LAKE POWELL, UT – JUNE 11: A boat makes its way down the main channel of Lake
Powell which is at historic lows on June 11, 2021 in Lake Powell, Utah. The
high full pool water mark of 3700 can be seen on the red rock and now is at
historic lows because of a severe drought in the Western United States. (Photo
by George Frey/Getty Images)
If Lake Powell drops even more, it could soon hit “deadpool” — the point at
which water likely would fail to flow through the dam and onto Lake Mead.
Arizona, Nevada, California, and Mexico already are taking a combination of
mandatory and voluntary cuts tied to Lake Mead’s levels.
About 5 million customers in seven states — Arizona, Colorado, Nebraska,
Nevada, New Mexico, Utah and Wyoming — buy power generated at Glen Canyon Dam.
The government provides it at a cheaper rate than energy sold on the wholesale
market, which can be wind, solar, coal or natural gas.
For the cities, rural electric cooperatives and tribes that rely on its
hydropower, less water flowing through Glen Canyon Dam can therefore increase
total energy costs. Customers bear the brunt.
The situation worries the Navajo Tribal Utility Authority, one of the 50 tribal
suppliers that rely on the dam for hydropower. It plans to spend $4.5 million
on an alternative energy supply this year.

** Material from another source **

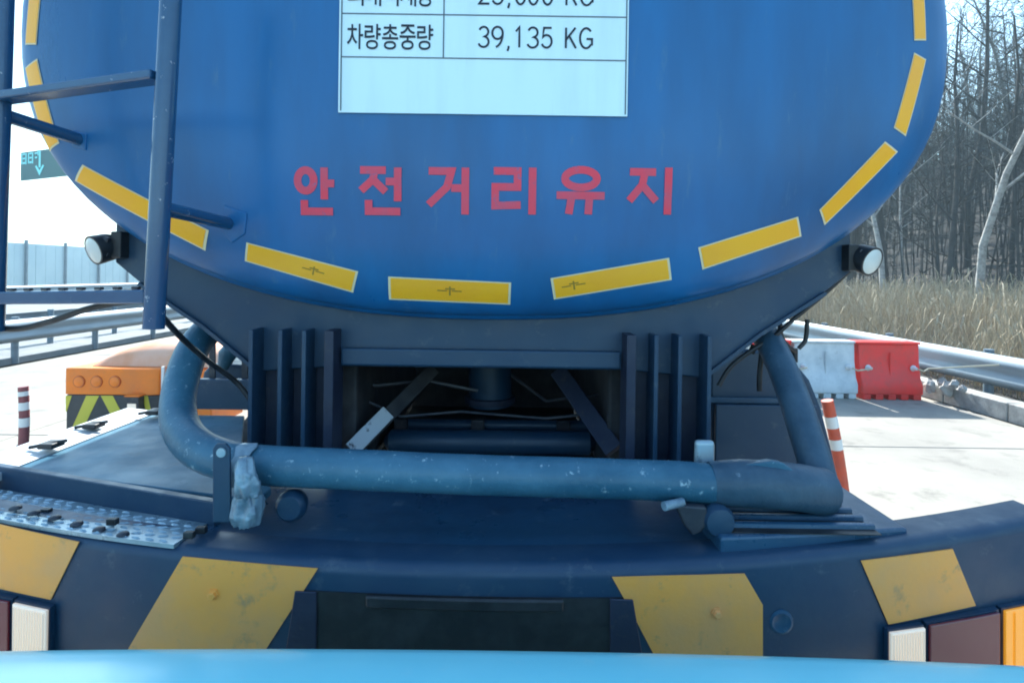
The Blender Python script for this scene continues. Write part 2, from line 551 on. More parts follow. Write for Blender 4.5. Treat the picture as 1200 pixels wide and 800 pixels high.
# rounded cover on top
b = MB()
def cov(u, v):
    x = ax0 + .18 + (wA + .55) * u
    y = AY + .12 + 1.0 * v
    hgt = .235 * max(0, 1 - abs(2 * u - 1) ** 2.6) ** .6 * max(0, 1 - abs(2 * v - 1) ** 3) ** .6
    return Vector((x, y, ztop + .004 + hgt))
b.sheet(cov, 24, 16)
b.build('cover', M['cover'], att, smooth=60)
MB().box((ax1 + .02, AY + .02, (ztop + .05) / 2), (.025, .025, ztop)).build('edge_strip', M['white_paint'], att)
MB().box((ax1 + .28, AY + .5, ztop * .52), (.32, .7, ztop * .92)).build('side_module', M['orange'], att, bevel=.02)

# ------------------------------------------------------------------ delineator posts
def delineator(base, top, r, m, label, bands, h=.75):
    d = empty('delineator_post', base, label, 'delineator post')
    base, top = Vector(base), Vector(top)
    n = 14
    pts, rs = [], []
    for i in range(n + 1):
        t = i / n
        p = base.lerp(top, t) + Vector((.012 * math.sin(t * 3.0), 0, 0))
        pts.append(p); rs.append(r * (1.0 if t > .06 else 1.15))
    MB().tube(pts, rs, 16).build('tube', m, d, smooth=40)
    MB().lathe(base, (0, 0, 1), [(0, r * 2.2), (.015, r * 2.2), (.035, r * 1.3), (.06, r * 1.15)], 18).build('foot', M['black'] if m is M['delin_dull'] else m, d, smooth=30)
    for (a, bb) in bands:
        q = [base.lerp(top, a + (bb - a) * k / 3) + Vector((.012 * math.sin((a + (bb - a) * k / 3) * 3), 0, 0)) for k in range(4)]
        MB().tube(q, r * 1.04, 16, caps=False).build('reflective_band', M['reflector'], d, smooth=40)
    return d
dr0, dr1 = on_ground(990, 590), None
dr1 = at(969, 469, dr0.y)
delineator(dr0, dr1, .042, M['delin'], 'leaning orange delineator post with white bands right of the tanker deck', [(.53, .63), (.74, .85)])
dl0 = on_ground(27, 528)
dl1 = at(27, 453, dl0.y)
delineator(dl0, dl1, .040, M['delin_dull'], 'faded maroon delineator post with pale bands, far left', [(.38, .52), (.64, .76), (.86, .93)])

# ------------------------------------------------------------------ plastic barriers on the right
def barrier(x0, x1, Y, m, label, mcord=True, yaw=0):
    z0, z1 = 0.0, .775
    d = .40
    w = x1 - x0
    bt = empty('plastic_barrier', ((x0 + x1) / 2, Y + d / 2, 0), label, 'barrier', 'water filled plastic barriers closing the shoulder')
    # stepped side profile (y, z): wide foot, waist and narrow crown
    pr = [(0, .07), (0, .20), (.05, .30), (.09, .52), (.10, z1), (d - .10, z1), (d - .09, .52), (d - .05, .30), (d, .20), (d, .07)]
    b = MB()
    b.prism([Vector((x0 + .012, Y + y, z)) for y, z in pr], (w - .024, 0, 0))
    b.build('shell', m, bt, bevel=.02, smooth=35)
    for k in range(5):
        xx = x0 + w * (k + .5) / 5
        MB().box((xx, Y + d / 2, .036), (w / 5 * .62, d - .02, .07)).build('foot', m, bt, bevel=.01)
    MB().box(((x0 + x1) / 2 - .02, Y + d / 2, z1 + .012), (w + .03, .26, .03)).build('top_rim', m, bt, bevel=.008)
    for s in (.14, .86):
        c = Vector((x0 + w * s, Y + .055, .44))
        MB().lathe(c, (0, -1, 0), [(0, .045), (.02, .035), (.05, .022), (.07, .02)], 12).build('cord_eyelet', M['white_paint'], bt, smooth=40)
    MB().box((x0 + w * .5, Y + .066, .45), (w * .02, .02, .42)).build('mould_rib', m, bt, bevel=.006)
    return bt
BY = 7.75
xr0, xr1 = at(1010, 430, BY).x, at(1084, 430, BY).x
bw = xr1 - xr0
barrier(xr0, xr1, BY, M['bar_red'], 'red plastic barrier nearest the guardrail, right of a pale one')
barrier(xr0 - bw - .01, xr0 - .01, BY + .03, M['bar_white'], 'pale blue white plastic barrier between two red barriers')
barrier(xr0 - 2 * bw - .02, xr0 - bw - .02, BY + .05, M['bar_red'], 'red plastic barrier half hidden behind the tanker mudguard')
def cord(pts, r, label, m=None):
    p = [Vector(q) for q in pts]
    o = MB().tube(p, r, 6).build('cord', m or M['cord'], smooth=60)
    return tag(o, label, 'cord')
cz = .44
cord([(xr0 - bw * .14 - .01, BY - .01, cz), (xr0 - .05, BY + .01, cz - .035), (xr0 + bw * .14, BY - .03, cz)], .011, 'pale cord tied between the pale and the red barrier')
cord([(xr0 + bw * .86, BY - .03, cz), (xr1 - .02, BY - .01, cz - .03), (xr1 + .12, BY + .1, cz - .01), (6.34, BY - .55, .60)], .011, 'pale cord tying the red barrier to the guardrail')
cord([(xr0 - bw * .86 - .01, BY - .01, cz), (xr0 - bw, BY + .02, cz - .03), (xr0 - bw * 1.14, BY - .01, cz)], .011, 'pale cord tied between the half hidden red and the pale barrier')

# ------------------------------------------------------------------ dry grass and wood on the right
gr = MB()
for i in range(60000):
    x = 6.75 + 8.5 * rng.random() ** 1.25
    y = 3 + 36 * rng.random() ** 1.2
    z = emb_z(x, y)
    h = (.45 + .75 * rng.random()) * (.55 + .45 * min(1, (x - 6.6) / 1.5)) * (.75 + .5 * noise.noise(Vector((x * .5, y * .5, 3))))
    a = rng.uniform(0, math.pi)
    w = .003 + .005 * rng.random()
    lean = Vector((rng.gauss(0, .20), rng.gauss(0, .20), 0)) * h
    dx = Vector((math.cos(a) * w, math.sin(a) * w, 0))
    p = Vector((x, y, z - .02))
    m1 = p + lean * .35 + Vector((0, 0, h * .6))
    t = p + lean + Vector((0, 0, h))
    if rng.random() < .16:       # seed plume
        gr.add([p - dx * .5, p + dx * .5, m1 + dx * .4, m1 - dx * .4, t + dx * 2.2, t - dx * 2.2, t + lean * .35 + Vector((0, 0, .06))], [(0, 1, 2, 3), (3, 2, 4, 5), (5, 4, 6)])
    else:
        gr.add([p - dx, p + dx, m1 + dx * .7, m1 - dx * .7, t], [(0, 1, 2, 3), (3, 2, 4)])
tag(gr.build('dry_grass', M['drygrass']), 'tall dry straw coloured grass behind the guardrail', 'grass', kind='stuff')

def branch(bm_trunk, twigs, p, d, L_, r, depth, rg):
    n = 5
    pts, rs = [p], [r]
    q, dd = p.copy(), d.copy()
    for k in range(n):
        dd = (dd + Vector((rg.gauss(0, .10), rg.gauss(0, .10), .03))).normalized()
        q = q + dd * L_ / n
        pts.append(q.copy()); rs.append(max(.004, r * (1 - .75 * (k + 1) / n)))
    bm_trunk.tube(pts, rs, 7 if depth == 0 else 4, caps=False)
    if depth < 2:
        m = 9 if depth == 0 else 5
        for k in range(m):
            t = .28 + .7 * k / m + rg.uniform(-.03, .03)
            i = min(int(t * n), n - 1)
            bp = pts[i].lerp(pts[i + 1], t * n - i)
            a = rg.uniform(0, 2 * math.pi)
            out = Vector((math.cos(a), math.sin(a), rg.uniform(.5, 1.2))).normalized()
            branch(bm_trunk, twigs, bp, out, L_ * (.36 - .14 * t if depth == 0 else .42), rs[i] * .45, depth + 1, rg)
    else:
        for k in range(12):
            i = rg.randrange(n)
            bp = pts[i].lerp(pts[i + 1], rg.random())
            out = (dd + Vector((rg.gauss(0, .8), rg.gauss(0, .8), rg.gauss(.2, .5)))).normalized() * rg.uniform(.25, .7)
            s = out.cross(Vector((rg.random(), rg.random(), rg.random()))).normalized() * .008
            twigs.add([bp - s, bp + s, bp + out], [(0, 1, 2)])

def make_tree(loc, H, r, m, label, seed, group=None, lean=(0, 0)):
    rg = random.Random(seed)
    t = empty('bare_tree', loc, label, 'tree', group)
    tk, tw = MB(), MB()
    branch(tk, tw, Vector(loc) - Vector((0, 0, .1)), Vector((lean[0], lean[1], 1)).normalized(), H, r, 0, rg)
    tk.build('trunk', m, t, smooth=60, origin=loc)
    tw.build('crown', M['twig'], t, origin=loc)
    return t

def edge_tree(px, Y, H, r, m, label, seed, lean):
    p = at(px, 330, Y)
    z = emb_z(p.x, Y)
    make_tree(Vector((p.x, Y, z)), H, r, m, label, seed, None, lean)
edge_tree(1036, 19.0, 9, .10, M['bark_pale'], 'slim pale upright trunk just right of the work lamp', 3, (.01, 0))
edge_tree(1146, 15.0, 9.5, .11, M['bark_pale'], 'pale leaning trunk at the far right above the grass', 5, (.09, 0))
edge_tree(1060, 23.0, 8, .07, M['bark_pale'], 'thin grey tree between the pale trunks, nearer the lamp', 8, (.05, 0))
edge_tree(1102, 20.0, 6.5, .07, M['bark'], 'thin bent tree midway between the two pale trunks', 9, (.03, 0))
edge_tree(1122, 22.0, 7.5, .06, M['bark'], 'thin dark tree close left of the pale leaning trunk', 12, (-.02, 0))
edge_tree(1185, 17.5, 9, .10, M['bark'], 'dark tree at the right picture edge', 14, (-.03, 0))

tseeds = []
base = None
rg2 = random.Random(21)
protos = []
wood_lab = 'bare dark tree among many in the wood behind the grass'
for k in range(34):
    Y = 17 + 30 * rg2.random()
    X = max(13.0, Y * rg2.uniform(.56, 1.25))
    z = emb_z(X, Y)
    H = rg2.uniform(9, 14)
    if k < 4:
        protos.append((make_tree(Vector((X, Y, z)), H, .13, M['bark'], wood_lab, 100 + k, 'trees of the roadside wood'), H))
    else:
        o = copy_tree(protos[k % 4][0])
        s = rg2.uniform(.8, 1.25)
        o.location = (X, Y, z)
        o.scale = (s, s, s)
        o.rotation_euler = (0, 0, rg2.uniform(0, 6.28))

# dense understorey and conifers behind: one mass
wd = MB()
rg3 = random.Random(33)
for i in range(3400):
    X = 13.5 + 38 * rg3.random()
    Y = 12 + 62 * rg3.random()
    if not .45 < X / Y < 1.9: continue
    z = emb_z(X, Y)
    h = rg3.uniform(2.5, 12)
    a = Vector((X, Y, z - .1))
    bb = a + Vector((rg3.gauss(0, .08) * h, rg3.gauss(0, .08) * h, h))
    w = rg3.uniform(.012, .05)
    wd.add([a + Vector((-w, 0, 0)), a + Vector((w, 0, 0)), a + Vector((0, w, 0)), bb], [(0, 1, 3), (1, 2, 3), (2, 0, 3)])
    for k in range(16):
        p = a.lerp(bb, rg3.uniform(.15, .95))
        o_ = Vector((rg3.gauss(0, .7), rg3.gauss(0, .7), rg3.gauss(.35, .4)))
        s = Vector((rg3.uniform(-1, 1), rg3.uniform(-1, 1), rg3.uniform(-1, 1))).normalized() * rg3.uniform(.012, .03)
        wd.add([p - s, p + s, p + o_], [(0, 1, 2)])
tag(wd.build('undergrowth', M['twig']), 'dense grey brown undergrowth filling the wood', 'undergrowth', kind='stuff')
cf = MB()
for i in range(70):
    Y = 27 + 45 * rg3.random()
    X = Y * rg3.uniform(.50, 1.05) + 7
    z = emb_z(X, Y)
    H = rg3.uniform(10, 17)
    for k in range(900):
        t = rg3.random() ** 1.2
        rr = (1 - t) * H * .22 + .3
        a = rg3.uniform(0, 6.283)
        q = rg3.random() ** .5
        c = Vector((X + rr * q * math.cos(a), Y + rr * q * math.sin(a), z + .6 + t * H))
        s = rg3.uniform(.15, .45)
        v1 = Vector((rg3.gauss(0, 1), rg3.gauss(0, 1), rg3.gauss(0, .5))).normalized() * s
        v2 = Vector((rg3.gauss(0, 1), rg3.gauss(0, 1), rg3.gauss(0, .5))).normalized() * s * .22
        cf.add([c - v1 * .5, c + v2 * .5, c + v1 * .5, c - v2 * .5], [(0, 1, 2, 3)])
tag(cf.build('conifer_wood', M['evergreen']), 'dark evergreen wood on the slope at the far right', 'wood', kind='stuff')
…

“It’s a very sensitive issue for all of us right now,” said Walter Haase, the
tribal utility’s general manager.
Bureau of Reclamation officials last summer took an unprecedented step and
diverted water from reservoirs in Wyoming, New Mexico, Utah and Colorado in
what they called “emergency releases” to replenish Lake Powell. In January, the
agency also held back water scheduled to be released through the dam to prevent
it from dipping even lower.
Anxieties stretch beyond hydropower. Last summer, tourism and boating were
hobbled by falling lake levels. The Glen Canyon National Recreation Area is
taking advantage of the low levels at Lake Powell to extend boat ramps. Most
are now closed or come with warnings to launch at your own risk.

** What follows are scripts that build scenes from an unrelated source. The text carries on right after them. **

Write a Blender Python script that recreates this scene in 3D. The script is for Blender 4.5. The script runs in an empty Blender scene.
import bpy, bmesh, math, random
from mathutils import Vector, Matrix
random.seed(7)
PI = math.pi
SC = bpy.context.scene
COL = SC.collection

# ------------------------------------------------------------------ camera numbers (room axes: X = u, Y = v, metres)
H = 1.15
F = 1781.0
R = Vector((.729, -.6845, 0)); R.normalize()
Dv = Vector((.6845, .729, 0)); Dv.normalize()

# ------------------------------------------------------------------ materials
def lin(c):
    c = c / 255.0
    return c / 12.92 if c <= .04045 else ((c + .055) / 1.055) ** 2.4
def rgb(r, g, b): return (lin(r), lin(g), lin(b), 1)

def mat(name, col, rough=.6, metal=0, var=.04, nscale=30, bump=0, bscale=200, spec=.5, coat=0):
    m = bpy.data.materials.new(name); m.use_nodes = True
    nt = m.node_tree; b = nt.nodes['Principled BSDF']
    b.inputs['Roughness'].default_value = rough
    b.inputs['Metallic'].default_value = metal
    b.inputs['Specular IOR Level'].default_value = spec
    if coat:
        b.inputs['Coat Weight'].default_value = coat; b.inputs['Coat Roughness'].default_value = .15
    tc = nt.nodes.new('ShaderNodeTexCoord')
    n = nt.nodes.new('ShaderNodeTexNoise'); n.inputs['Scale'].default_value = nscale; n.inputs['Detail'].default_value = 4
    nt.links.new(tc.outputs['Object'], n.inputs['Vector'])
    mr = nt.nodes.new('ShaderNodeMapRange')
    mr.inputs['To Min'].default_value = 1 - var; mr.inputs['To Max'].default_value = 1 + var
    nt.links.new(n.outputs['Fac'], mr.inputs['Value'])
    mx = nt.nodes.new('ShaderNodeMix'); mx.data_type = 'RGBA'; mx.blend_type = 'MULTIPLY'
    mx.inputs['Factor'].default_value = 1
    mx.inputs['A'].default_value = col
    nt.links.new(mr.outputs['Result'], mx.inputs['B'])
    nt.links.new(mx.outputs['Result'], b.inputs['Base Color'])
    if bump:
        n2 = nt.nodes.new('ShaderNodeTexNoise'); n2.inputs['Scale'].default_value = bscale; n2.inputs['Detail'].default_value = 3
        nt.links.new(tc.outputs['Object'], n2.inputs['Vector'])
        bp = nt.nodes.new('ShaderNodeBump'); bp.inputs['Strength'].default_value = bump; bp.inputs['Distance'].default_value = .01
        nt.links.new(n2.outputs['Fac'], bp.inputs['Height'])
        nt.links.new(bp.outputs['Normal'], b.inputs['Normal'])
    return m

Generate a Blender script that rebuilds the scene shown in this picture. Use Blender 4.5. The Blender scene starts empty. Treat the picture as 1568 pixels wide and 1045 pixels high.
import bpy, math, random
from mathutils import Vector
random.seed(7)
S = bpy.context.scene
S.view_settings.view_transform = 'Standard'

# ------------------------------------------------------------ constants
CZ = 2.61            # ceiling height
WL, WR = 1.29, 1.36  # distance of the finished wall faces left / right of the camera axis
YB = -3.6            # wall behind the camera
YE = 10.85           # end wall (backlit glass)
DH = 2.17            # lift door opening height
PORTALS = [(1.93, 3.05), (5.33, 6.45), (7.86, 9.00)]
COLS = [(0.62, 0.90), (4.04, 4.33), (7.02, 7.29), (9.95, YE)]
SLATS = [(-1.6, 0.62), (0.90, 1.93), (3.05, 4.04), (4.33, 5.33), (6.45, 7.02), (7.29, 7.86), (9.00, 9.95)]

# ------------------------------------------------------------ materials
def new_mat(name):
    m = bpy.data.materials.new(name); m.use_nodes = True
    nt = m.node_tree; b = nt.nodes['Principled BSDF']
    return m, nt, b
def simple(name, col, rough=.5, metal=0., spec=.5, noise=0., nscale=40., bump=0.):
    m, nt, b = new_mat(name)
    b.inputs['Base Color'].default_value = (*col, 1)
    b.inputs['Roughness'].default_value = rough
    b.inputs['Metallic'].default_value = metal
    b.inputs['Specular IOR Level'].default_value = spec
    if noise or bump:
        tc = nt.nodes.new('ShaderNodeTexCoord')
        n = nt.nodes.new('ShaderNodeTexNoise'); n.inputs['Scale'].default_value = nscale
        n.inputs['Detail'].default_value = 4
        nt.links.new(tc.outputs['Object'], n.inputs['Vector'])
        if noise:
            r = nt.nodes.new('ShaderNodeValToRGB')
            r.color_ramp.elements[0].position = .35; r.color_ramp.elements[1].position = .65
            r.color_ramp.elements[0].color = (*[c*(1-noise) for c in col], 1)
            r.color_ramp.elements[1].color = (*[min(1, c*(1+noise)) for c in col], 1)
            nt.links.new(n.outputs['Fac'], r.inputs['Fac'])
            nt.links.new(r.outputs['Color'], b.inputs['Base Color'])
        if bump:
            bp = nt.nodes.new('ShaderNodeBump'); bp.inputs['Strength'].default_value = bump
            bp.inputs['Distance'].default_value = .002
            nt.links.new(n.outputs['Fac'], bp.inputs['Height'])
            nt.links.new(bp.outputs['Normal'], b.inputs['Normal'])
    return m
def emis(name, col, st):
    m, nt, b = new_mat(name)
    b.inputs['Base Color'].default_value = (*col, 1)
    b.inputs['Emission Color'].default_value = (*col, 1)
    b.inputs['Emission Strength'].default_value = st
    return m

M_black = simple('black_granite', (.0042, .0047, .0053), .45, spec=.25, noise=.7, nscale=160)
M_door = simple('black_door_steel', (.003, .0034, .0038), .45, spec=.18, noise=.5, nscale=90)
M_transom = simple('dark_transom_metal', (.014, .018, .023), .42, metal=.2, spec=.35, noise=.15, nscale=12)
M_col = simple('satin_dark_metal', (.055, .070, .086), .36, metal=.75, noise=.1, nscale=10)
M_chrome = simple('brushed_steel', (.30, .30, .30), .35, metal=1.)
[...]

In Page, Arizona, which benefits from recreation at Lake Powell, officials
launched a campaign this month to highlight that lower levels aren’t
necessarily bad for visitors, noting receding shorelines have revealed sunken
boats, canyons and other geographic wonders.
“There’s tremendous amounts of history out there,” City Councilman Richard
Leightner said. “You can see some of the old dwellings, and parts of the Old
Spanish Trail are accessible now. It’s an opportunity, but it just depends on
the person’s frame of mind.”
Lake Powell (credit: U.S. Bureau of Reclamation)
The record low also comes after a tough year for hydropower. Last year, as U.S.
officials worked to expand renewable energy, drought in the West drove a
decline in hydropower generation, making it harder for officials to meet
demand. Hydropower accounts for more than one-third of the nation’s
utility-scale renewable energy.
Nick Williams, the bureau’s Upper Colorado Basin power manager, said many
variables, including precipitation and heat, will determine the extent to which
Lake Powell rebounds in the coming months.
Regardless, hydrology modeling suggests there’s roughly a 1 in 4 chance it
won’t be able to produce power by 2024.